Did Jacksonville Jaguar Jones-Drew Commit Battery in St. Augustine?

 

Jacksonville Jaguar Fight

Fight at Conch House Marina on Reggae Sunday

The Conch House is a located in St. Augustine FL.  It is a marina with a restaurant and hotel.  It also has a very large dock with a few bars.  The dock has room for bands to play and for dancing.  During the summer months, the Conch House hosts Reggae Sundays.  A lot of patrons from Jacksonville come by car or boat to enjoy the music and drinks.  It is a popular event.  This is especially true on three day weekends, such as Memorial Day and Labor Day.  When people do not need to work on Monday, they tend to treat Sunday like a Saturday.

As a Jacksonville criminal lawyer, I can understand that St. Johns County would have an increase in arrests during a three day weekend.  I would assume that it is due to Florida driving under the influence cases.  There are also more people driving in general on Memorial Day weekend, so there would be more Florida traffic tickets.  There may be more people driving on a suspended license in Florida.

When alcohol and crowds are involved, there is tends to be more fighting.  With the Conch House being hot and crowded, I’m not surprised to see that a fight broke out there.  Normally, the media would not care about a bar fight.  However, when a NFL star running back is involved this the fight, this makes national news.  Maurice Jones-Drew is a running back for the Jacksonville Jaguars.  He was involved in fight at the Conch House in St. Augustine on Sunday.  There were conflicting stories about what occurred during the fight that involved Jones-Drew and whether or not Jones-Drew will be arrested for Jacksonville battery.

MStars News reported about the case stating:

“Contrary to earlier reports, Jacksonville Jaguars running back Maurice Jones-Drew has NOT been charged with battery in connection with an incident at the Conch House in St. Augustine, Fl. on Sunday, according to TMZ. The St. Augustine Police Department released a statement Tuesday in which it said, ‘The (S.A.P.D.) has filed charges of misdemeanor battery against Jacksonville Jaguars player Maurice Jones-Drew…. But a representative for the S.A.P.D. told TMZ later Tuesday that they made a mistake and ‘misrepresented’ the situation and, in fact, no charges have been filed against Jones-Drew.”

The St. Augustine Police Department is still investigating the case, so an arrest could occur.  “The case will go to the State Attorney’s Office, which will decide whether or not to file charges against Jones-Drew, once police conclude the investigation.”  The allegation is that “Jones-Drew allegedly intentionally punched a security guard with a closed fist on his left cheek, which knocked the man out.”  The police report states that witness saw a security guard tell “Jones-Drew’s friend to stop touching a young female and the friend ‘slapped’ a security guard on the chest, which led to a brawl.” Jones-Drew punched the security guard after the “security guard supposedly put the friend in a headlock in an attempt to stop the fight.”  Reports state that the security guard’s jaw was swollen.
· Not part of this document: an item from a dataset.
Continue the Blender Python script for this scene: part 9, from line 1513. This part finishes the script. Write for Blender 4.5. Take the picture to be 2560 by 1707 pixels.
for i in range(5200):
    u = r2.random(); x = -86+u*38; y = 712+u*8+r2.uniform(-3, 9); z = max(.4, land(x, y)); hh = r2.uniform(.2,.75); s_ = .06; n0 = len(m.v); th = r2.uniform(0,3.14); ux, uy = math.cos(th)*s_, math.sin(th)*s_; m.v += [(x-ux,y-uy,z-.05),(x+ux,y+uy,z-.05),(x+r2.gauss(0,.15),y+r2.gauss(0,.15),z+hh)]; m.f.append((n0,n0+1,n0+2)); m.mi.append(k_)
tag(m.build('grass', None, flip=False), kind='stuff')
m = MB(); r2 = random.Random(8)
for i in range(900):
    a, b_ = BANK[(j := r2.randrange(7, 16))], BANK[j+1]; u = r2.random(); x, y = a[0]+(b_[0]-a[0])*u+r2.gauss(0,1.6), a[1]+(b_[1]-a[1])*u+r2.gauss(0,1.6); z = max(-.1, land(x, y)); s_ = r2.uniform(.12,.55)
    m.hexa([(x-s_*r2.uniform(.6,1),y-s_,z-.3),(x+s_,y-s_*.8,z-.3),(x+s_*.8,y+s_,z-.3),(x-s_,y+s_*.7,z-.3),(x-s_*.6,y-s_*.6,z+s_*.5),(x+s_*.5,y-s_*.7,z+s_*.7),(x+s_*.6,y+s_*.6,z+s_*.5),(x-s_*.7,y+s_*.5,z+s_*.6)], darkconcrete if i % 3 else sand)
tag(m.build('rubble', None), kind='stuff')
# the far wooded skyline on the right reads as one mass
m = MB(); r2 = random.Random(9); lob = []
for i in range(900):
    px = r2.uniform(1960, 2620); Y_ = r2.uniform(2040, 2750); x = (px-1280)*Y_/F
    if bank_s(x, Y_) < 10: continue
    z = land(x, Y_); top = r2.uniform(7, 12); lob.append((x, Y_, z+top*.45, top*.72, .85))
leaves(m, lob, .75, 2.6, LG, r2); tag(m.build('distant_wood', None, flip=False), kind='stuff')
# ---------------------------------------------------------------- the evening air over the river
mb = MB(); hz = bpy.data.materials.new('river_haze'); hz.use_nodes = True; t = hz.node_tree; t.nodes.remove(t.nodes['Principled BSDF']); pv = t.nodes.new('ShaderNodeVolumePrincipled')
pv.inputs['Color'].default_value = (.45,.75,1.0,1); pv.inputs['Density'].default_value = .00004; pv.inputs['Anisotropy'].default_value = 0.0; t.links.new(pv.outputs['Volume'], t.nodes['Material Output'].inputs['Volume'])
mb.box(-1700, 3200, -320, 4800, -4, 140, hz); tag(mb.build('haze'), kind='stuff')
If Jones-Drew did in fact hit in the security guard, did he act in self defense?  If you act in self defense in Florida, this is a complete defense to battery.  He could also be innocent if he was defending another person.  We would need more information of what occurred to see if Jones-Drew (1) actually hit the guard, (2) was defending himself, or (3) was legally defending another person.

You can use force if you are protecting another, so long as you act in accordance with Florida Statute 776.031.  This Florida criminal law states:

A person is justified in the use of force, except deadly force, against another when and to the extent that the person reasonably believes that such conduct is necessary to prevent or terminate the other’s trespass on, or other tortious or criminal interference with, either real property other than a dwelling or personal property, lawfully in his or her possession or in the possession of another who is a member of his or her immediate family or household or of a person whose property he or she has a legal duty to protect. However, the person is justified in the use of deadly force only if he or she reasonably believes that such force is necessary to prevent the imminent commission of a forcible felony. A person does not have a duty to retreat if the person is in a place where he or she has a right to be.”